A bad thing when a judge finds the rescue plan put forward by an “independent” bean-counter to be “fanciful” and “lacking in reality” and refuses to go along with the charade? A bad thing, nod the gallery

A bad thing when this whole nasty scam created and maintained for the last decade by builders and bankers is finally seen to be the illusion it always was? A bad thing, sigh the gallery.

While we don’t know what will happen next with Zoe – there is speculation that the other banks will do a whip-round to find the cash to pay off ACC and stop this liquidation in its tracks – we sure as hell ain’t seen nothing yet. There will surely be more of these escapades because this is one saga which is going to run and run and every week will bring another tale of woe as outlandish as the last.

But we can be sure of another thing too.
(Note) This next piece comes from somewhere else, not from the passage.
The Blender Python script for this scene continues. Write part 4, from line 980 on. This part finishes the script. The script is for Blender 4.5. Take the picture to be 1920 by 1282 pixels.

This weak, cowardly, unimaginative government – Fianna Fail, Greens and a few aul’ independents tacked on for good measure like a safety pin on a pair of suit trousers – we’ve lumbered ourselves with are going to do absolutely nothing to help us out of this one. We’re just the constituency who’re going to end up footing the bill. That’s something which is much clearer than the bottom line on any Irish bank’s balance sheet.